Valve’s Steam Controller is far and away the most versatile gamepad you can buy right now. Not only is it built on the most automated assembly line in the US, but its dual touchpads and internal gyroscopes make it useful outside games. Interested? Good. Because after a long wait Valve will finally start shipping the Steam Controller and Steam Link directly to Australia very soon.
That little tidbit was announced at a Valve Steam Dev Days session by Jeff Bellinghausen, an engineer working on the Controller. Valve thinks that it’ll sell a million Steam Controllers by early 2017, and Australia is part of that push alongside eastern Europe, south-east Asia, Latin America and other Oceania regions… except New Zealand. According to Bellinghausen some of these regions can buy the Controller already, and the rest will spin up “over the next few months”.
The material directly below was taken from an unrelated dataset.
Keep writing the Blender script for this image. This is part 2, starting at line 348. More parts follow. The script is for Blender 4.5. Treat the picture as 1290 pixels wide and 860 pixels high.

It’s not yet confirmed just how much the Steam Controller will cost for Aussies, but you can take a rough guess based on its $US49.99 price and $10 international shipping fees, which at current exchange rates translates into about $80. If it’s more than $100, we’ll be spitting chips.
Also being sold alongside the Steam Controller will be the Steam Link, a network-attached streaming box that can mirror games from your desk-bound gaming PC onto a big-screen TV in another room over Wi-Fi or a wired connection. All the hardware and protocols for Steam Link will also be integrated directly into future Samsung TVs, too, so that’s a good reason to splash some cash out on a complete home cinema upgrade.
The entire Dev Days chat that talks about how game devs can best implement all the (potentially confusing) inputs that the Steam Controller makes possible is actually really interesting. It’s targeted at developers, obviously, but it’s worth a read if you’re thinking about getting one and building your own customised input profile — something that’s already been done by gamers 1.2 million times since the Controller launched.